Every record should be written out exactly, please.
:::::
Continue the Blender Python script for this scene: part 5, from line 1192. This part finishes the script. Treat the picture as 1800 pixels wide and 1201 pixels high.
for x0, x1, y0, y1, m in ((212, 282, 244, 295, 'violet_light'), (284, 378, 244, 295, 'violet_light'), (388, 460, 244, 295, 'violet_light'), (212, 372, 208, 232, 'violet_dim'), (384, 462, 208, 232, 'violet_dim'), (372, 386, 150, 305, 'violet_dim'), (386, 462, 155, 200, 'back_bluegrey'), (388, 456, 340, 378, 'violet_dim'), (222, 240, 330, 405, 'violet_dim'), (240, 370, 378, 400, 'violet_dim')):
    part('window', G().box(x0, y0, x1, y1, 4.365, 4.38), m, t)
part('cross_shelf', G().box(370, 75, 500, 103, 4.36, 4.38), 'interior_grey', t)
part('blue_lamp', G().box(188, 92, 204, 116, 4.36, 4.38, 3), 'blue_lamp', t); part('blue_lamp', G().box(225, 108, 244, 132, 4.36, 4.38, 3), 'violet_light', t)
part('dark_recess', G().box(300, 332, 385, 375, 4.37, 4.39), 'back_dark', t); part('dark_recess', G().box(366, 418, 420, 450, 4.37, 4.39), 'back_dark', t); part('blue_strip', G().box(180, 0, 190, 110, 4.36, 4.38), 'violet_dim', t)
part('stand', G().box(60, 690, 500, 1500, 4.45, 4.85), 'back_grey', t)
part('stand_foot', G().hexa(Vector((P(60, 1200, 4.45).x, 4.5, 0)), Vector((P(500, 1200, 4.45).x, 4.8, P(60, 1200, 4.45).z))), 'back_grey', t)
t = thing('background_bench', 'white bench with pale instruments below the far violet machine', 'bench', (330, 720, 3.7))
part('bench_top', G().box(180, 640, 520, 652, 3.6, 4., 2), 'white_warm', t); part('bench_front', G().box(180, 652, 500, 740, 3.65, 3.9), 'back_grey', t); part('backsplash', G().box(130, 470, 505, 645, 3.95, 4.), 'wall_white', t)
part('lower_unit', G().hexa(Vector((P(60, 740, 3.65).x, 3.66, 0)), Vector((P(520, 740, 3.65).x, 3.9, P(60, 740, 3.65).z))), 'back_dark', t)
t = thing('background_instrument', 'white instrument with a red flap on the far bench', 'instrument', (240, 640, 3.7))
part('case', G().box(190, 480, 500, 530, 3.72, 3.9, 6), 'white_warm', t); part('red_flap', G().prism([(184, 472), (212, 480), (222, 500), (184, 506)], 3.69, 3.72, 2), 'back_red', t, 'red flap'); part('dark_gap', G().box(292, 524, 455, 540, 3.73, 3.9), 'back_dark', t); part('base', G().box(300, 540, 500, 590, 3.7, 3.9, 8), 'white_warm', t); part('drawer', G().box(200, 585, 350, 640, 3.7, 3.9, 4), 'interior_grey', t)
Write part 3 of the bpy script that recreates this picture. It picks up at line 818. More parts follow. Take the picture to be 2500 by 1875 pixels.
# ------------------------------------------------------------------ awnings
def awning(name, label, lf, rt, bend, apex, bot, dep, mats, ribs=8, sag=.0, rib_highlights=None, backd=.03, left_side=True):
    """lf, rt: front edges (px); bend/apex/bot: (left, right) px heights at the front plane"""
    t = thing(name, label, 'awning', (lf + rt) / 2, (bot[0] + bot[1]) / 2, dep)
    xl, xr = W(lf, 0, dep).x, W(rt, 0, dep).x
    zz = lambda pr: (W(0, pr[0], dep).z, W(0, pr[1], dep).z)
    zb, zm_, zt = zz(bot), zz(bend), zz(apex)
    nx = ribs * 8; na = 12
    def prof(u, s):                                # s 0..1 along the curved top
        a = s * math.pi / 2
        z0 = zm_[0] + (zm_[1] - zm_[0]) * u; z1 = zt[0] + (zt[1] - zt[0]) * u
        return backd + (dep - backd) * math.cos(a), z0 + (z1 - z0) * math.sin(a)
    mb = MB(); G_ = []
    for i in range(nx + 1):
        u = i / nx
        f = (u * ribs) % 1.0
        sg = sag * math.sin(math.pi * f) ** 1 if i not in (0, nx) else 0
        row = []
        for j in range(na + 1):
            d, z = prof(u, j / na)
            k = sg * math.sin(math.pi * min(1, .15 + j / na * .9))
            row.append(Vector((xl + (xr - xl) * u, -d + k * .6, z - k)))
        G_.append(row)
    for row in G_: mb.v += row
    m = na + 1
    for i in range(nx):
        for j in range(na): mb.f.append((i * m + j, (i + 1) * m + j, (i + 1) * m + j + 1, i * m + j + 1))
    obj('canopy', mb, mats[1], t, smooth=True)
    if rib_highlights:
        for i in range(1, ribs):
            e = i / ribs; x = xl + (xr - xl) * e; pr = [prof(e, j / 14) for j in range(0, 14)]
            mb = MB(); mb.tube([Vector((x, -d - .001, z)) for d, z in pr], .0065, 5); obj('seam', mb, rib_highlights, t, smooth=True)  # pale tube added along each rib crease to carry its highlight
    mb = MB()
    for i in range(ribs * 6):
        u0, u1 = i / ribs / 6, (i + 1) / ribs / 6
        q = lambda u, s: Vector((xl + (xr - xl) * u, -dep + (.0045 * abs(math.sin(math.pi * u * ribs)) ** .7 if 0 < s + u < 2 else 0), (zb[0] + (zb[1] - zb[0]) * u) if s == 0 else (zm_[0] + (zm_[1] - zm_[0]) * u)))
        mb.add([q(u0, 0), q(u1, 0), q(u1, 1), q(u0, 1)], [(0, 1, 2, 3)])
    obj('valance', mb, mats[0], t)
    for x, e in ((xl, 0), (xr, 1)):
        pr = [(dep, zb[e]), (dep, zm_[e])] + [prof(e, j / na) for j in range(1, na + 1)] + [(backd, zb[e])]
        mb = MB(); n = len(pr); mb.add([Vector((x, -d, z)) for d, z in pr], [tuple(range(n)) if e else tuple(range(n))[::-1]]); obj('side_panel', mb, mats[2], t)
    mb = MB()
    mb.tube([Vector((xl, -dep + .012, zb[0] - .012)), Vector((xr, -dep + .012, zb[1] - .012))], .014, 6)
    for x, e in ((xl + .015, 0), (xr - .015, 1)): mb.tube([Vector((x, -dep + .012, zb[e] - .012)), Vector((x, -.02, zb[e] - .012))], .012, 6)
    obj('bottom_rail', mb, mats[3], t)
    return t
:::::
SOLUTION FOR THIS EXERCISE:
Continue the Blender Python script for this scene: part 5, from line 1192. This part finishes the script. Treat the picture as 1800 pixels wide and 1201 pixels high.
for x0, x1, y0, y1, m in ((212, 282, 244, 295, 'violet_light'), (284, 378, 244, 295, 'violet_light'), (388, 460, 244, 295, 'violet_light'), (212, 372, 208, 232, 'violet_dim'), (384, 462, 208, 232, 'violet_dim'), (372, 386, 150, 305, 'violet_dim'), (386, 462, 155, 200, 'back_bluegrey'), (388, 456, 340, 378, 'violet_dim'), (222, 240, 330, 405, 'violet_dim'), (240, 370, 378, 400, 'violet_dim')):
    part('window', G().box(x0, y0, x1, y1, 4.365, 4.38), m, t)
part('cross_shelf', G().box(370, 75, 500, 103, 4.36, 4.38), 'interior_grey', t)
part('blue_lamp', G().box(188, 92, 204, 116, 4.36, 4.38, 3), 'blue_lamp', t); part('blue_lamp', G().box(225, 108, 244, 132, 4.36, 4.38, 3), 'violet_light', t)
part('dark_recess', G().box(300, 332, 385, 375, 4.37, 4.39), 'back_dark', t); part('dark_recess', G().box(366, 418, 420, 450, 4.37, 4.39), 'back_dark', t); part('blue_strip', G().box(180, 0, 190, 110, 4.36, 4.38), 'violet_dim', t)
part('stand', G().box(60, 690, 500, 1500, 4.45, 4.85), 'back_grey', t)
part('stand_foot', G().hexa(Vector((P(60, 1200, 4.45).x, 4.5, 0)), Vector((P(500, 1200, 4.45).x, 4.8, P(60, 1200, 4.45).z))), 'back_grey', t)
t = thing('background_bench', 'white bench with pale instruments below the far violet machine', 'bench', (330, 720, 3.7))
part('bench_top', G().box(180, 640, 520, 652, 3.6, 4., 2), 'white_warm', t); part('bench_front', G().box(180, 652, 500, 740, 3.65, 3.9), 'back_grey', t); part('backsplash', G().box(130, 470, 505, 645, 3.95, 4.), 'wall_white', t)
part('lower_unit', G().hexa(Vector((P(60, 740, 3.65).x, 3.66, 0)), Vector((P(520, 740, 3.65).x, 3.9, P(60, 740, 3.65).z))), 'back_dark', t)
t = thing('background_instrument', 'white instrument with a red flap on the far bench', 'instrument', (240, 640, 3.7))
part('case', G().box(190, 480, 500, 530, 3.72, 3.9, 6), 'white_warm', t); part('red_flap', G().prism([(184, 472), (212, 480), (222, 500), (184, 506)], 3.69, 3.72, 2), 'back_red', t, 'red flap'); part('dark_gap', G().box(292, 524, 455, 540, 3.73, 3.9), 'back_dark', t); part('base', G().box(300, 540, 500, 590, 3.7, 3.9, 8), 'white_warm', t); part('drawer', G().box(200, 585, 350, 640, 3.7, 3.9, 4), 'interior_grey', t)
Write part 3 of the bpy script that recreates this picture. It picks up at line 818. More parts follow. Take the picture to be 2500 by 1875 pixels.
# ------------------------------------------------------------------ awnings
def awning(name, label, lf, rt, bend, apex, bot, dep, mats, ribs=8, sag=.0, rib_highlights=None, backd=.03, left_side=True):
    """lf, rt: front edges (px); bend/apex/bot: (left, right) px heights at the front plane"""
    t = thing(name, label, 'awning', (lf + rt) / 2, (bot[0] + bot[1]) / 2, dep)
    xl, xr = W(lf, 0, dep).x, W(rt, 0, dep).x
    zz = lambda pr: (W(0, pr[0], dep).z, W(0, pr[1], dep).z)
    zb, zm_, zt = zz(bot), zz(bend), zz(apex)
    nx = ribs * 8; na = 12
    def prof(u, s):                                # s 0..1 along the curved top
        a = s * math.pi / 2
        z0 = zm_[0] + (zm_[1] - zm_[0]) * u; z1 = zt[0] + (zt[1] - zt[0]) * u
        return backd + (dep - backd) * math.cos(a), z0 + (z1 - z0) * math.sin(a)
    mb = MB(); G_ = []
    for i in range(nx + 1):
        u = i / nx
        f = (u * ribs) % 1.0
        sg = sag * math.sin(math.pi * f) ** 1 if i not in (0, nx) else 0
        row = []
        for j in range(na + 1):
            d, z = prof(u, j / na)
            k = sg * math.sin(math.pi * min(1, .15 + j / na * .9))
            row.append(Vector((xl + (xr - xl) * u, -d + k * .6, z - k)))
        G_.append(row)
    for row in G_: mb.v += row
    m = na + 1
    for i in range(nx):
        for j in range(na): mb.f.append((i * m + j, (i + 1) * m + j, (i + 1) * m + j + 1, i * m + j + 1))
    obj('canopy', mb, mats[1], t, smooth=True)
    if rib_highlights:
        for i in range(1, ribs):
            e = i / ribs; x = xl + (xr - xl) * e; pr = [prof(e, j / 14) for j in range(0, 14)]
            mb = MB(); mb.tube([Vector((x, -d - .001, z)) for d, z in pr], .0065, 5); obj('seam', mb, rib_highlights, t, smooth=True)  # pale tube added along each rib crease to carry its highlight
    mb = MB()
    for i in range(ribs * 6):
        u0, u1 = i / ribs / 6, (i + 1) / ribs / 6
        q = lambda u, s: Vector((xl + (xr - xl) * u, -dep + (.0045 * abs(math.sin(math.pi * u * ribs)) ** .7 if 0 < s + u < 2 else 0), (zb[0] + (zb[1] - zb[0]) * u) if s == 0 else (zm_[0] + (zm_[1] - zm_[0]) * u)))
        mb.add([q(u0, 0), q(u1, 0), q(u1, 1), q(u0, 1)], [(0, 1, 2, 3)])
    obj('valance', mb, mats[0], t)
    for x, e in ((xl, 0), (xr, 1)):
        pr = [(dep, zb[e]), (dep, zm_[e])] + [prof(e, j / na) for j in range(1, na + 1)] + [(backd, zb[e])]
        mb = MB(); n = len(pr); mb.add([Vector((x, -d, z)) for d, z in pr], [tuple(range(n)) if e else tuple(range(n))[::-1]]); obj('side_panel', mb, mats[2], t)
    mb = MB()
    mb.tube([Vector((xl, -dep + .012, zb[0] - .012)), Vector((xr, -dep + .012, zb[1] - .012))], .014, 6)
    for x, e in ((xl + .015, 0), (xr - .015, 1)): mb.tube([Vector((x, -dep + .012, zb[e] - .012)), Vector((x, -.02, zb[e] - .012))], .012, 6)
    obj('bottom_rail', mb, mats[3], t)
    return t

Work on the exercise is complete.